### Problem
Give back the full listing, character for character, with no pictures.

### Given data
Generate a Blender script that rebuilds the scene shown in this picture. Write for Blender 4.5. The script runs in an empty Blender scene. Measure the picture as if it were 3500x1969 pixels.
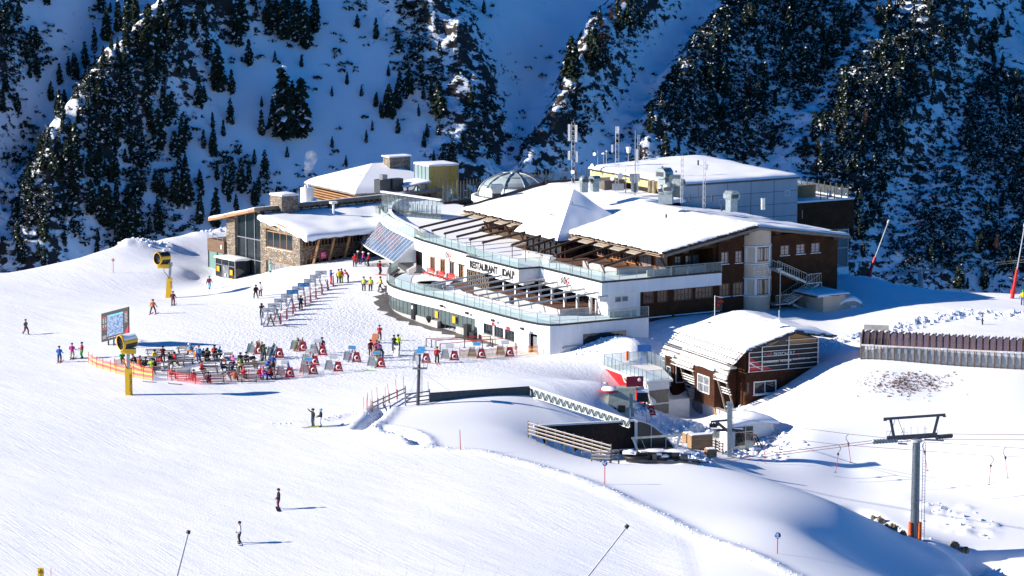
import bpy, bmesh, math, random
import numpy as np
from mathutils import Vector, Matrix, noise
R = math.radians
random.seed(7); np.random.seed(7)
S = bpy.context.scene
# ---------------- camera
HC, FPX = 58.0, 9722.0                       # camera height over the plaza, focal length in photo pixels (3500 wide)
PITCH = math.atan((984.5 + 490) / FPX)
cd = bpy.data.cameras.new("camera"); cam = bpy.data.objects.new("camera", cd); S.collection.objects.link(cam)
cam.location = (0, 0, HC); cam.rotation_euler = (math.pi/2 - PITCH, 0, 0)
cd.sensor_width = 36; cd.lens = 36 * FPX / 3500; cd.clip_start = 1; cd.clip_end = 6000
S.camera = cam
# ---------------- light
SUN_EL, SUN_AZ = 24.0, -8.0                   # the sun stands left of the picture, a little beyond the scene
sv = Vector((-math.cos(R(SUN_EL))*math.cos(R(SUN_AZ)), math.cos(R(SUN_EL))*math.sin(R(SUN_AZ)), math.sin(R(SUN_EL))))
W = bpy.data.worlds.new("World"); S.world = W; W.use_nodes = True
sky = W.node_tree.nodes.new("ShaderNodeTexSky"); sky.sky_type = 'NISHITA'; sky.sun_disc = False
sky.sun_elevation = R(SUN_EL); sky.sun_rotation = math.atan2(sv.x, sv.y); sky.altitude = 2300; sky.ozone_density = 9.0; sky.air_density = 1.0; sky.dust_density = 0.3
bg = W.node_tree.nodes["Background"]; bg.inputs[1].default_value = 0.078
hsv = W.node_tree.nodes.new("ShaderNodeHueSaturation"); hsv.inputs['Saturation'].default_value = 2.1     # deep winter sky of a high valley
W.node_tree.links.new(sky.outputs[0], hsv.inputs['Color']); W.node_tree.links.new(hsv.outputs[0], bg.inputs[0])
sl = bpy.data.lights.new("sun", 'SUN'); so = bpy.data.objects.new("sun", sl); S.collection.objects.link(so)
sl.energy = 5.0; sl.angle = R(0.5); sl.color = (1.0, 0.905, 0.79)
so.rotation_euler = sv.to_track_quat('Z', 'Y').to_euler(); so.location = (-100, 250, 200)
S.view_settings.view_transform = 'Standard'; S.view_settings.look = 'None'; S.view_settings.exposure = 0.82; S.view_settings.gamma = 1
S.cycles.max_bounces = 5; S.cycles.transparent_max_bounces = 16; S.cycles.diffuse_bounces = 3

# ---------------- the view as a measuring instrument: photo pixel -> world point
cp, sp_ = math.cos(PITCH), math.sin(PITCH)
def ray(px, py):
    u = (px - 1750) / FPX; v = (984.5 - py) / FPX
    return Vector((u, cp + v*sp_, -sp_ + v*cp))
def Z(px, py, z):                            # point at height z
    d = ray(px, py); t = (z - HC) / d.z
    return Vector((d.x*t, d.y*t, z))
def AT(px, py, Y):                           # point at distance Y
    d = ray(px, py); t = Y / d.y
    return Vector((d.x*t, Y, HC + d.z*t))
def K(x, y): return (x*1.35870, y*1.35870)   # from the 2576 px overview
def CA(x, y): return (800 + x/3.68, 1080 + y/3.68)
def CB(x, y): return (250 + x/3.68, 1080 + y/3.68)
def CC(x, y): return (800 + x/4.2933, 850 + y/4.2933)
def CD(x, y): return (x/3.22, 850 + y/3.22)
def CE(x, y): return (1300 + x/2.7116, 850 + y/2.7116)
def CF(x, y): return (2050 + x/2.5424, 1030 + y/2.5424)
def CG(x, y): return (2500 + x/2.547, 1400 + y/2.547)
def CH(x, y): return (1900 + x/2.4533, 400 + y/2.4533)
def CI(x, y): return (2850 + x/3.917, 750 + y/3.917)
def CJ(x, y): return (1250 + x/3.22, 500 + y/3.22)
def CK(x, y): return (700 + x/2.8986, 500 + y/2.8986)
def CL(x, y): return (1200 + x/2.1467, 1250 + y/2.1467)
def CM(x, y): return (2050 + x/2.8622, 700 + y/2.8622)
def CN(x, y): return (2800 + x/2.8986, 1000 + y/2.8986)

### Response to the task
Generate a Blender script that rebuilds the scene shown in this picture. Write for Blender 4.5. The script runs in an empty Blender scene. Measure the picture as if it were 3500x1969 pixels.
import bpy, bmesh, math, random
import numpy as np
from mathutils import Vector, Matrix, noise
R = math.radians
random.seed(7); np.random.seed(7)
S = bpy.context.scene
# ---------------- camera
HC, FPX = 58.0, 9722.0                       # camera height over the plaza, focal length in photo pixels (3500 wide)
PITCH = math.atan((984.5 + 490) / FPX)
cd = bpy.data.cameras.new("camera"); cam = bpy.data.objects.new("camera", cd); S.collection.objects.link(cam)
cam.location = (0, 0, HC); cam.rotation_euler = (math.pi/2 - PITCH, 0, 0)
cd.sensor_width = 36; cd.lens = 36 * FPX / 3500; cd.clip_start = 1; cd.clip_end = 6000
S.camera = cam
# ---------------- light
SUN_EL, SUN_AZ = 24.0, -8.0                   # the sun stands left of the picture, a little beyond the scene
sv = Vector((-math.cos(R(SUN_EL))*math.cos(R(SUN_AZ)), math.cos(R(SUN_EL))*math.sin(R(SUN_AZ)), math.sin(R(SUN_EL))))
W = bpy.data.worlds.new("World"); S.world = W; W.use_nodes = True
sky = W.node_tree.nodes.new("ShaderNodeTexSky"); sky.sky_type = 'NISHITA'; sky.sun_disc = False
sky.sun_elevation = R(SUN_EL); sky.sun_rotation = math.atan2(sv.x, sv.y); sky.altitude = 2300; sky.ozone_density = 9.0; sky.air_density = 1.0; sky.dust_density = 0.3
bg = W.node_tree.nodes["Background"]; bg.inputs[1].default_value = 0.078
hsv = W.node_tree.nodes.new("ShaderNodeHueSaturation"); hsv.inputs['Saturation'].default_value = 2.1     # deep winter sky of a high valley
W.node_tree.links.new(sky.outputs[0], hsv.inputs['Color']); W.node_tree.links.new(hsv.outputs[0], bg.inputs[0])
sl = bpy.data.lights.new("sun", 'SUN'); so = bpy.data.objects.new("sun", sl); S.collection.objects.link(so)
sl.energy = 5.0; sl.angle = R(0.5); sl.color = (1.0, 0.905, 0.79)
so.rotation_euler = sv.to_track_quat('Z', 'Y').to_euler(); so.location = (-100, 250, 200)
S.view_settings.view_transform = 'Standard'; S.view_settings.look = 'None'; S.view_settings.exposure = 0.82; S.view_settings.gamma = 1
S.cycles.max_bounces = 5; S.cycles.transparent_max_bounces = 16; S.cycles.diffuse_bounces = 3

# ---------------- the view as a measuring instrument: photo pixel -> world point
cp, sp_ = math.cos(PITCH), math.sin(PITCH)
def ray(px, py):
    u = (px - 1750) / FPX; v = (984.5 - py) / FPX
    return Vector((u, cp + v*sp_, -sp_ + v*cp))
def Z(px, py, z):                            # point at height z
    d = ray(px, py); t = (z - HC) / d.z
    return Vector((d.x*t, d.y*t, z))
def AT(px, py, Y):                           # point at distance Y
    d = ray(px, py); t = Y / d.y
    return Vector((d.x*t, Y, HC + d.z*t))
def K(x, y): return (x*1.35870, y*1.35870)   # from the 2576 px overview
def CA(x, y): return (800 + x/3.68, 1080 + y/3.68)
def CB(x, y): return (250 + x/3.68, 1080 + y/3.68)
def CC(x, y): return (800 + x/4.2933, 850 + y/4.2933)
def CD(x, y): return (x/3.22, 850 + y/3.22)
def CE(x, y): return (1300 + x/2.7116, 850 + y/2.7116)
def CF(x, y): return (2050 + x/2.5424, 1030 + y/2.5424)
def CG(x, y): return (2500 + x/2.547, 1400 + y/2.547)
def CH(x, y): return (1900 + x/2.4533, 400 + y/2.4533)
def CI(x, y): return (2850 + x/3.917, 750 + y/3.917)
def CJ(x, y): return (1250 + x/3.22, 500 + y/3.22)
def CK(x, y): return (700 + x/2.8986, 500 + y/2.8986)
def CL(x, y): return (1200 + x/2.1467, 1250 + y/2.1467)
def CM(x, y): return (2050 + x/2.8622, 700 + y/2.8622)
def CN(x, y): return (2800 + x/2.8986, 1000 + y/2.8986)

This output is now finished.